Start planning your post bluegrass retirement career now!

We discussed bluegrass death last week, and if things followed along the expected timeline, this week should be all about the bluegrass afterlife. Instead, though, I’d like to back up to the part  just before death: bluegrass retirement.

I know what you’re going to say: no one retires in bluegrass music. And you would have a fair point. People mainly announce their retirement and then just play a lighter schedule (but for more money). Death generally occurs just after the last album, but always before the next one. 

I have a theory, though, that bluegrass artists would actually like to retire; they either can’t for financial reasons, or they just have no idea what to do during this hypothetical retirement.

I’m useless with financial advice. It all sounds the same to me. The basic message about money  always seems to be, in so many words, “make more of it, and stop blowing it all on the ponies.” It’s easy to say when you’re not actually trying to make a living playing this music. 

I may have some ideas about post-career activities, though. In what should really be the subject of an entire IBMA World of Bluegrass seminar, here are a few possible retirement occupations, something to keep older bluegrass musicians busy before the next reunion tour:

Bus Driver: This is a rewarding and useful way to spend your golden years, and it has just enough familiarity to it that you can slip into this role naturally. It brings with it all the joys of the road without all that dreary music and performing: driving all night, eating truck stop food, drinking enough caffeine to cause heart arrhythmia, and you can earn a little cash along the way.

Bluegrass Blowhard: Remember those old guys who used to come up to you and talk your ear off about the time they had breakfast with Red Allen and accidentally spilled ketchup on him, and about how they’re close personal friends of James Monroe’s? Well now you can become one of those guys and treat it like a part time job. You probably already have good first hand stories; you’ll just need to spend some time learning to expand them to include more detail than anyone would care about. You’ll also need to master the technique of never ending a sentence, so no one has a chance to cut you off and claim they need to be somewhere else (urgently).

Bluegrass Knitter: Knitting isn’t just for grandmothers and college students anymore. You’ll find this a stress-relieving, almost hypnotic way to while away your post-touring existence. Once you get going with it, you’ll find yourself knitting ever more large and complicated creations: you’ll start with small items like capo cases or pick holders, but quickly work up to banjo case covers and van cozies.

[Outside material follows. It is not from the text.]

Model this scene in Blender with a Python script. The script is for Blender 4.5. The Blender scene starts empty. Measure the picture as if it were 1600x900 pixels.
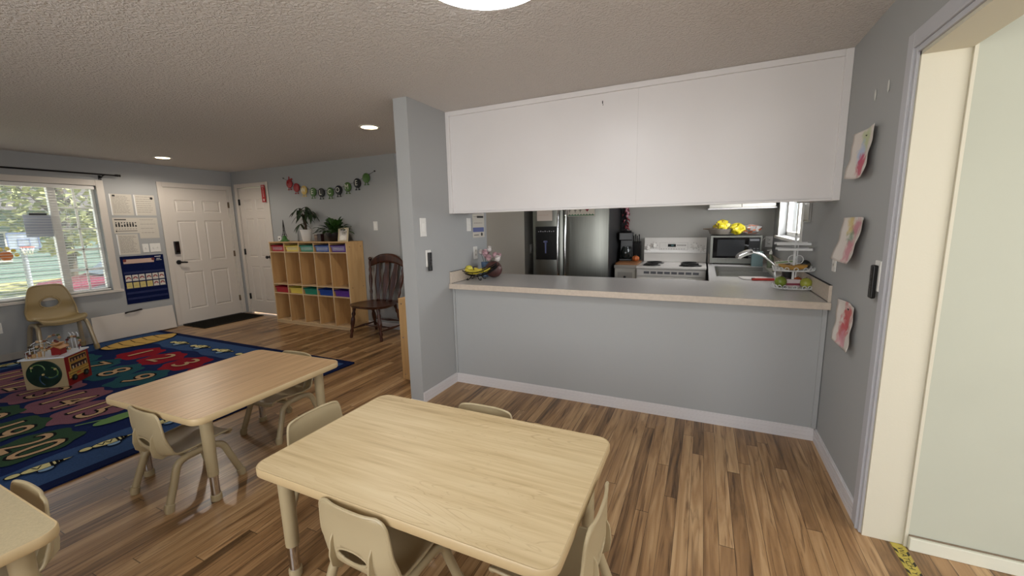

Merchandise Salesperson: Was the “record table,” as it used to be called, with all its fan interaction and all its cash, your favorite part of being a professional musician? There’s no need to stop just because you’re no longer out playing shows. There’s nothing to prevent you from setting up your own table and standing there, selling everything from old CDs and cassettes of yours, CDs of other people’s that you just happen to have extra copies of, clogging DVDs, pilates DVDs, T-shirts, beef jerky, bottled water, and possibly moonshine, if someone knows the code. If anyone objects to you setting up your wares (and outselling the headline act), just master that “Don’t you know who I am?” look. 

Bluegrass Curmudgeon: This is one of the easiest retirement roles to fall into, especially for men, many of whom just naturally make that transition once they hit their 50s. Let’s face it, there’s just so much to complain about: no one’s playing the music right, not like they did when you got into the business; all these young people are constantly on their phones with their snapping chat and their instant grams or whatever the hell they call it; and the festivals are dying because nobody plays real bluegrass anymore, and the sound is terrible; those sound people don’t even know the difference between a banjo and a mandolin; and have you seen the price of gas? And yet the price of oil is as low as ever. No wonder no one wants to drive to a bluegrass festival. And what they call a tomato at the grocery store, well they might as well call it something else! Hard as a rock and no flavor, etc. etc.

This is going to be easy. Or just book a few shows and go back into the studio. That works, too.